3 thoughts on “Biz Mag Round Up”

  1. interesting thoughts on IAC. the mass of recognizable brands that they have is astounding.

    i think their recent acquisition of tripadvisor (travel content) shows that they are interested in wrapping up the whole search-find-obtain process that you’ve talked about previously.

    iac seems to do a lot of advertising for its properties on other portals, especially msn. Besides their own brand awareness, as you say, they are relying on pulling people to “find and obtain”.

    however, for their main online markets (travel & events), I don’t think that they are that weak in search.

    where do you go when you want to search for a flight?
    where do you go when you want to search for a restaurant or bar?
    Where do you go when you want to search for a local event?
    Where do you go when you to search for a hotel?
    where do you go when you want to search for concert tickets?
    Where do you go when you want to search for a potential date?

    I’d assume many people’s answers are:
    expedia or hotwire, citysearch, evite, hotels.com, ticketmaster or tickets.com, match.com. as you know, they are all IAC properties. They all have search capabilities for their content, and each of them possess the most complete content for their niche.

    Of course, those sites don’t have absolute brand awareness among all of their potential customers, but it is high. So, they are missing a portal or search engine when people that don’t know about those sites do a search.

    The question is, does the cost of acquiring those customers via banner advertising, text ads and other online marketing methods exceed the cost of purchasing and operating a portal/se. They have the cash. If it were cost effective to purchase a leading portal, what are they waiting for? Do they have relationships with existing portals that they would jeopardize?
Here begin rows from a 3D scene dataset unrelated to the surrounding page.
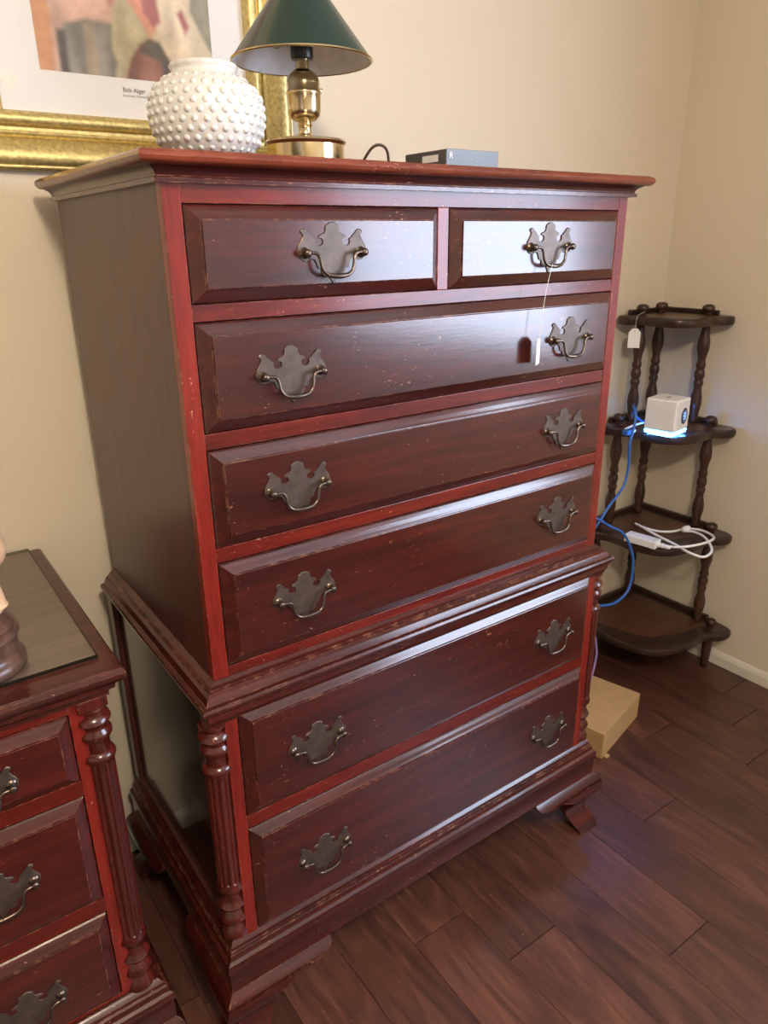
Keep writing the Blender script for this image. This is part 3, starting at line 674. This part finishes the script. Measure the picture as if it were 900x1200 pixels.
# printed image: soft draped colour fields, flat
IX0, IX1, IZ0, IZ1 = 0.0195, 0.341, 1.7115, 2.10
nx, nz = 110, 130
V = [(IX0+(IX1-IX0)*i/nx, Y-0.0064, IZ0+(IZ1-IZ0)*j/nz) for j in range(nz+1) for i in range(nx+1)]
Fs = [(j*(nx+1)+i, j*(nx+1)+i+1, (j+1)*(nx+1)+i+1, (j+1)*(nx+1)+i) for j in range(nz) for i in range(nx)]
me = bpy.data.meshes.new('print_image'); me.from_pydata(V, [], Fs)
ca = me.color_attributes.new('print', 'FLOAT_COLOR', 'POINT')
BGC = (0.46, 0.22, 0.11)
def blob(u, v):
    """u across 0..1, v up from the lower edge in units of the width"""
    c = list(BGC)
    def put(poly, col, stripe=0, freq=60, ph=0):
        inside = False; n = len(poly); dmin = 9
        for i in range(n):
            x1, y1 = poly[i]; x2, y2 = poly[(i+1) % n]
            if (y1 > v) != (y2 > v) and u < (x2-x1)*(v-y1)/(y2-y1)+x1: inside = not inside
            dx, dy = x2-x1, y2-y1; t = max(0, min(1, ((u-x1)*dx+(v-y1)*dy)/(dx*dx+dy*dy+1e-9)))
            dmin = min(dmin, math.hypot(u-x1-t*dx, v-y1-t*dy))
        a = min(1, max(0, 0.5+(dmin if inside else -dmin)/0.025))
        sh = 1+stripe*math.sin(u*freq+v*9*math.sin(u*7+ph)+ph)
        for k in range(3): c[k] = c[k]*(1-a)+a*col[k]*sh*(0.85+0.3*min(1, dmin*6))
    put([(0.07, -0.1), (0.09, 0.24), (0.06, 0.6), (0.08, 0.95), (0.60, 0.95), (0.52, 0.42), (0.42, 0.22), (0.13, 0.20), (0.12, -0.1)], (0.52, 0.33, 0.26), 0.08, 22)
    put([(0.12, -0.1), (0.115, 0.16), (0.15, 0.23), (0.28, 0.27), (0.44, 0.26), (0.45, -0.1)], (0.20, 0.185, 0.165), 0.22, 40, 1)
    put([(0.11, -0.1), (0.11, 0.20), (0.16, 0.20), (0.15, -0.1)], (0.075, 0.065, 0.06), 0.1, 40, 1)
    put([(0.24, -0.1), (0.26, 0.24), (0.31, 0.25), (0.32, -0.1)], (0.34, 0.28, 0.21), 0.12, 60, 2)
    put([(0.62, -0.1), (0.64, 0.25), (0.56, 0.40), (0.60, 0.95), (0.95, 0.95), (1.05, 0.5), (1.05, -0.1)], (0.50, 0.41, 0.29), 0.12, 30, 1)
    put([(0.88, 0.38), (0.98, 0.20), (1.05, 0.10), (1.05, 0.6), (0.92, 0.7)], (0.24, 0.215, 0.15), 0.1, 30, 1)
    put([(0.44, -0.1), (0.48, 0.08), (0.54, 0.19), (0.66, 0.20), (0.74, 0.10), (0.78, -0.1)], (0.23, 0.105, 0.08), 0.22, 34)
    put([(0.56, 0.14), (0.60, 0.22), (0.68, 0.20), (0.78, 0.02), (0.75, -0.1), (0.70, -0.1), (0.68, 0.10)], (0.10, 0.085, 0.065), 0.15, 34)
    put([(0.40, -0.02), (0.42, 0.08), (0.40, 0.14), (0.42, 0.30), (0.46, 0.40), (0.53, 0.40), (0.59, 0.30), (0.62, 0.22), (0.56, 0.18), (0.50, 0.10), (0.45, -0.02)], (0.42, 0.36, 0.23), 0.14, 30, 3)
    put([(0.41, 0.34), (0.38, 0.48), (0.44, 0.60), (0.50, 0.50), (0.45, 0.38)], (0.48, 0.20, 0.15), 0.05, 30)
    put([(0.49, 0.42), (0.48, 0.55), (0.56, 0.52), (0.68, 0.32), (0.66, 0.24), (0.61, 0.26)], (0.60, 0.27, 0.19), 0.05, 30)
    put([(0.60, 0.34), (0.60, 0.44), (0.68, 0.44), (0.70, 0.30), (0.65, 0.28)], (0.36, 0.13, 0.12), 0.1, 30)
    put([(0.80, 0.36), (0.83, 0.38), (0.87, 0.30), (0.84, 0.26)], (0.42, 0.13, 0.12), 0.1, 30)
    return c
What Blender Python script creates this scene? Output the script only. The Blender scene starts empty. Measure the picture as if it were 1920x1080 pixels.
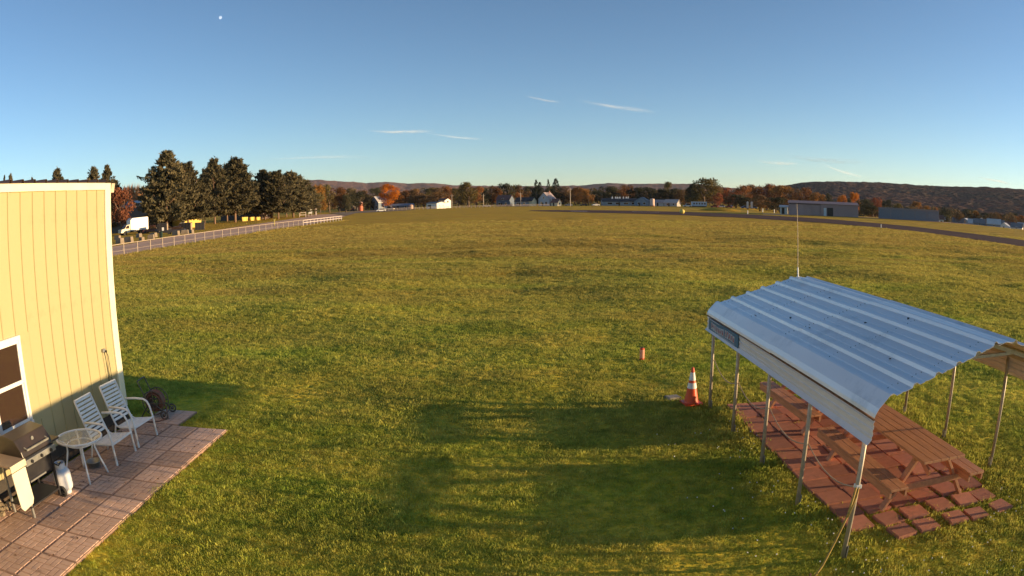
import bpy, bmesh, math, random
import numpy as np
from math import sin, cos, tan, pi, radians as R, atan2, hypot
from mathutils import Vector, Matrix

sc = bpy.context.scene
COL = sc.collection
random.seed(7)
rng = np.random.default_rng(7)

# ------------------------------------------------------------------ camera
CAMZ = 3.85
cam_d = bpy.data.cameras.new('camera')
cam = bpy.data.objects.new('camera', cam_d)
COL.objects.link(cam)
sc.camera = cam
pitch, roll = 0.12682, -0.014808
sp, cp, sr, cr = sin(pitch), cos(pitch), sin(roll), cos(roll)
cam.matrix_world = Matrix(((cr, -sr, 0, 0), (sp*sr, sp*cr, -cp, 0), (cp*sr, cp*cr, sp, CAMZ), (0, 0, 0, 1)))
cam_d.sensor_width = 36.0
cam_d.sensor_fit = 'HORIZONTAL'
cam_d.clip_start = 0.05
cam_d.clip_end = 250000
cam_d.type = 'PANO'                       # the security camera's wide lens with its barrel distortion
PXMM = 1920/36.0/1000.0
for holder in (cam_d, getattr(cam_d, 'cycles', None)):
    if holder is None: continue
    try:
        holder.panorama_type = 'FISHEYE_LENS_POLYNOMIAL'
        holder.fisheye_fov = R(179)
        holder.fisheye_polynomial_k0 = 0.0
        holder.fisheye_polynomial_k1 = -0.76681117*PXMM
        holder.fisheye_polynomial_k2 = 0.0
        holder.fisheye_polynomial_k3 = -0.06050774*PXMM**3
        holder.fisheye_polynomial_k4 = 0.0
    except AttributeError:
        pass

# ------------------------------------------------------------------ sky, sun, exposure
SUN_EL = R(6.3)
SUN_AZ = R(96.6)                           # clockwise from +Y
sdir = Vector((sin(SUN_AZ)*cos(SUN_EL), cos(SUN_AZ)*cos(SUN_EL), sin(SUN_EL)))
world = bpy.data.worlds.new('World')
sc.world = world
world.use_nodes = True
wn = world.node_tree.nodes
bg = wn['Background']
sky = wn.new('ShaderNodeTexSky')
sky.sky_type = 'NISHITA'
sky.sun_disc = False
sky.sun_elevation = SUN_EL
sky.sun_rotation = SUN_AZ
sky.altitude = 200
sky.air_density = 0.72
sky.dust_density = 0.12
sky.ozone_density = 2.0
world.node_tree.links.new(sky.outputs[0], bg.inputs[0])
bg.inputs[1].default_value = 0.12
sun_d = bpy.data.lights.new('sun', 'SUN')
sun_d.energy = 5.0
sun_d.angle = R(0.5)
sun_d.color = (1.0, 0.70, 0.37)
sun = bpy.data.objects.new('sun', sun_d)
COL.objects.link(sun)
sun.rotation_euler = sdir.to_track_quat('Z', 'Y').to_euler()
sc.view_settings.view_transform = 'Standard'
sc.view_settings.look = 'None'
sc.view_settings.gamma = 1
sc.view_settings.use_curve_mapping = False
sc.view_settings.exposure = 0.85
sc.render.engine = 'CYCLES'
sc.cycles.max_bounces = 6
sc.cycles.transparent_max_bounces = 12
sc.cycles.use_denoising = True

# ------------------------------------------------------------------ helpers
class MB:
    """collects simple shapes and links them as one mesh object"""
    def __init__(s): s.v = []; s.f = []
    def add(s, vs, fs):
        o = len(s.v); s.v += [tuple(p) for p in vs]; s.f += [tuple(i+o for i in f) for f in fs]; return s
    def quad(s, a, b, c, d): return s.add([a, b, c, d], [(0, 1, 2, 3)])
    def box(s, c, d, rz=0.0, ry=0.0, rx=0.0, taper=1.0):
        M = Matrix.Rotation(rz, 3, 'Z') @ Matrix.Rotation(ry, 3, 'Y') @ Matrix.Rotation(rx, 3, 'X')
        vs = []
        for z in (-.5, .5):
            k = 1.0 if z < 0 else taper
            for x, y in ((-.5, -.5), (.5, -.5), (.5, .5), (-.5, .5)):
                vs.append(M @ Vector((x*d[0]*k, y*d[1]*k, z*d[2])) + Vector(c))
        return s.add(vs, [(3, 2, 1, 0), (4, 5, 6, 7), (0, 1, 5, 4), (1, 2, 6, 5), (2, 3, 7, 6), (3, 0, 4, 7)])
    def bar(s, p, q, w, h=None, up=(0, 0, 1)):
        h = h or w; p = Vector(p); q = Vector(q); t = (q-p).normalized(); u = Vector(up)
        if abs(t.dot(u)) > .98: u = Vector((1, 0, 0))
        a = t.cross(u).normalized(); b = a.cross(t)
        vs = []
        for o in (p, q):
            for x, y in ((-.5, -.5), (.5, -.5), (.5, .5), (-.5, .5)): vs.append(o + a*x*w + b*y*h)
        return s.add(vs, [(0, 1, 2, 3), (7, 6, 5, 4), (0, 4, 5, 1), (1, 5, 6, 2), (2, 6, 7, 3), (3, 7, 4, 0)])
    def tube(s, pts, r, n=8, cap=True):
        pts = [Vector(p) for p in pts]; rs = r if isinstance(r, (list, tuple)) else [r]*len(pts)
        o = len(s.v); prev = None
        for i, p in enumerate(pts):
            t = (pts[min(i+1, len(pts)-1)]-pts[max(i-1, 0)]).normalized()
            if prev is None:
                u = Vector((0, 0, 1)) if abs(t.z) < .9 else Vector((1, 0, 0)); a = t.cross(u).normalized()
            else: a = (prev - t*prev.dot(t)).normalized()
            prev = a; b = t.cross(a)
            for k in range(n):
                s.v.append(tuple(p + (a*cos(2*pi*k/n)+b*sin(2*pi*k/n))*rs[i]))
        m = len(pts)
        for i in range(m-1):
            for k in range(n):
                k2 = (k+1) % n; s.f.append((o+i*n+k, o+i*n+k2, o+(i+1)*n+k2, o+(i+1)*n+k))
        if cap:
            s.f.append(tuple(o+k for k in reversed(range(n)))); s.f.append(tuple(o+(m-1)*n+k for k in range(n)))
        return s
    def ring(s, c, r, tr, n=32, m=8, axis='Z'):
        pts = []
        for i in range(n):
            a = 2*pi*i/n
            for k in range(m):
                b = 2*pi*k/m; q = (cos(a)*(r+tr*cos(b)), sin(a)*(r+tr*cos(b)), tr*sin(b))
                if axis == 'X': q = (q[2], q[0], q[1])
                if axis == 'Y': q = (q[0], q[2], q[1])
                pts.append((c[0]+q[0], c[1]+q[1], c[2]+q[2]))
        fs = [(i*m+k, ((i+1) % n)*m+k, ((i+1) % n)*m+(k+1) % m, i*m+(k+1) % m) for i in range(n) for k in range(m)]
        return s.add(pts, fs)
    def lathe(s, prof, c=(0, 0, 0), n=20, axis='Z'):
        pts = []
        for r, z in prof:
            for k in range(n):
                a = 2*pi*k/n; q = (cos(a)*r, sin(a)*r, z)
                if axis == 'X': q = (q[2], q[0], q[1])
                if axis == 'Y': q = (q[1], q[2], q[0])
                pts.append((c[0]+q[0], c[1]+q[1], c[2]+q[2]))
        m = len(prof)
        fs = [(i*n+k, i*n+(k+1) % n, (i+1)*n+(k+1) % n, (i+1)*n+k) for i in range(m-1) for k in range(n)]
        fs += [tuple(reversed(range(n))), tuple((m-1)*n+k for k in range(n))]
        return s.add(pts, fs)
    def prism(s, poly, y0, y1, axis='Y'):
        """poly in (x,z), extruded along Y (or in (y,z) along X)"""
        n = len(poly)
        mk = (lambda p, t: (p[0], t, p[1])) if axis == 'Y' else ((lambda p, t: (t, p[0], p[1])) if axis == 'X' else (lambda p, t: (p[0], p[1], t)))
        vs = [mk(p, y0) for p in poly]+[mk(p, y1) for p in poly]
        fs = [tuple(range(n)), tuple(reversed(range(n, 2*n)))]+[(i, i+n, (i+1) % n+n, (i+1) % n) for i in range(n)]
        return s.add(vs, fs)
    def mesh(s, name, smooth=False, fix=True):
        me = bpy.data.meshes.new(name); me.from_pydata(s.v, [], s.f); 
        if fix:
            bm = bmesh.new(); bm.from_mesh(me); bmesh.ops.recalc_face_normals(bm, faces=bm.faces); bm.to_mesh(me); bm.free()
        if smooth:
            me.polygons.foreach_set('use_smooth', [True]*len(me.polygons))
        me.update(); return me
    def build(s, name, mat, parent=None, smooth=False, loc=None, bevel=0):
        me = s.mesh(name, smooth); mat and me.materials.append(mat)
        o = bpy.data.objects.new(name, me); COL.objects.link(o)
        if parent: o.parent = parent
        if loc: o.location = loc
        if bevel:
            b = o.modifiers.new('bevel', 'BEVEL'); b.width = bevel; b.segments = 2; b.limit_method = 'ANGLE'
        return o

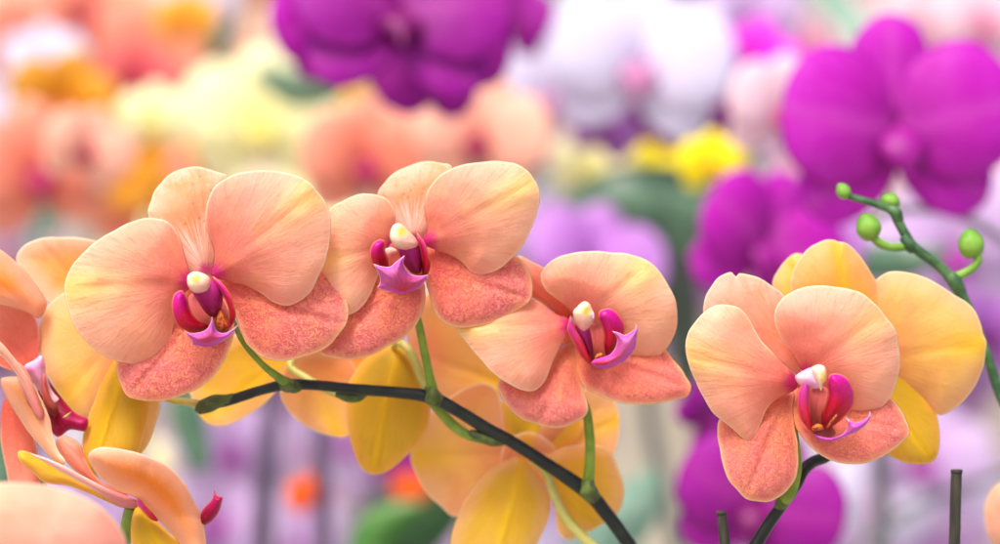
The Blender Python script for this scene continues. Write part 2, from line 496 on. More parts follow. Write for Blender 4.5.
# --- A: large peach bloom, left of centre
A = blossom('wide peach orchid blossom with netted coral lower sepals, nearest the tip of the dark stem', 205, 290, 0)
petal(A, 'dorsal_sepal', [(210, 284), (196, 282), (184, 268), (172, 250), (158, 234), (148, 214), (152, 198), (158, 186), (170, 174), (186, 167.5),
      (202, 167), (218, 172), (228, 178), (226, 200), (218, 232), (214, 262)], (206, 270), (192, 167), 4, 9, 'dorsal', 'orange', bulge=2.5, roll=2, wave=1.2)
petal(A, 'petal', [(192, 284), (189, 270), (185, 258), (182, 244), (176, 230), (164, 220), (146, 218), (122, 226), (96, 242), (80, 256), (70, 270), (64, 288),
      (68, 310), (77, 330), (90, 346), (110, 358), (132, 364), (150, 363), (162, 356), (170, 341), (174, 324), (181, 300)], (192, 282), (64, 290), 0, -5, 'petal',
      'gold_pink', bulge=4.5, roll=-3, wave=2.0)
petal(A, 'petal', [(212, 276), (214, 264), (213, 248), (207, 230), (205, 212), (208, 198), (218, 184), (236, 174), (260, 170.5), (282, 172), (302, 178), (312, 185),
      (317, 191), (320, 194), (326, 204), (331, 222), (330, 242), (326, 260), (320, 274), (312, 290), (301, 301), (288, 306), (272, 302), (260, 293), (246, 286),
      (230, 282)], (212, 275), (318, 190), 0, -4, 'petal_pink', 'gold_pink', bulge=4.5, roll=3, wave=2.2)
petal(A, 'lateral_sepal', [(212, 280), (236, 274), (268, 270), (300, 266), (320, 264), (330, 273), (337, 284), (344, 294), (349, 308), (347, 322), (340, 333), (328, 346),
      (312, 354), (294, 359.5), (276, 361), (260, 356), (248, 345), (240, 330), (234, 314), (224, 300)], (220, 290), (345, 325), 5, 6, 'sepal', 'gold', bulge=3, roll=-4, wave=1.0, groove=1.2)
petal(A, 'lateral_sepal', [(222, 296), (233, 312), (235, 328), (232, 341), (226, 358), (216, 374), (204, 385), (193, 391.5), (178, 397), (160, 401.5), (144, 401), (128, 397), (121, 387),
      (116.5, 374), (117, 360), (130, 346), (150, 334), (175, 318), (196, 300), (210, 292)], (213, 298), (128, 398), 5, 3, 'sepal', 'gold', bulge=3, roll=3, wave=1.0, groove=1.2)
lipA = petal(A, 'lip', [(183, 329), (183.4, 329.6), (190, 333), (198, 332.5), (206, 329.5), (210, 324), (211.7, 317), (212.3, 317), (214, 324.5), (217, 331), (224, 333), (231, 330), (238, 324.5), (238.2, 325),
      (234, 331), (228, 338), (220, 343), (210, 346.5), (202, 346.5), (193, 345), (192, 341), (187, 335)], (211, 346), (211, 317), -8, -15, 'lip', 'lip', bulge=4.2, sp=1.2, wave=.3, curl=.3, groove=0, jitter=.15)
petal(lipA, 'side_lobe', [(205, 330), (195, 332.8), (187, 332), (179, 328), (174, 320), (171.3, 310), (171.5, 301), (174, 294), (180, 290), (184, 292), (187.5, 299), (190, 308), (194, 316), (200, 322), (208, 325)],
      (203, 329), (180, 290), -6, -12, 'lobe', 'lobe', bulge=3.2, roll=2, sp=1.4, wave=.3, groove=0, jitter=.15)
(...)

    I’d think that ask.com would be ripe for IAC to pluck. Especially now that ask has several brands (myway, iwon, excite) of its own, and since they have their own search technology. With IAC’s ability to push traffic to its different properties, they could easily bring ask or any of those other portals to the next level. And after building a leading search engine through brut marketing force, they could preferentialy send traffic to their “obtain” properties.

  2. I have to agree with Peter and John: IAC is different from, and possibly lesser than, the other major net heavyweights because it’s failed to create “portal power.” (Or in other words, “failed to knit all its properties together with search.”)

    It missed the Lycos opportunity, and perhaps that’s just as well. Ask Jeeves is a strong brand that has unifying power and could be another piece of the IAC puzzle. Besides which, they’re the only major search property that’s left on the table, and their apparently inflated stock price reflects how attractive they might be to certain suitors at present.

    The bonus to the public and to search junkies at large, in the midst of a deep-pocketed conglomerate, the Ask Jeeves/Teoma search division could actually settle in for a long-term process of doing what we hoped Jeeves would do in the first place: build a better search engine!! … a really different, really intuitive way of searching that’s helpful to the average consumer.

  3. I read the Fortune piece. It pretty much missed the whole boat. Barry has been talking about synergies for some time — years. It’s his whole investment strategy.What’s a lot more interesting is how he has set his relationships, the power he holds specifically over the travel industry (the rest of it is mostly icing on the cake) and how that industry is desperately trying to fight back.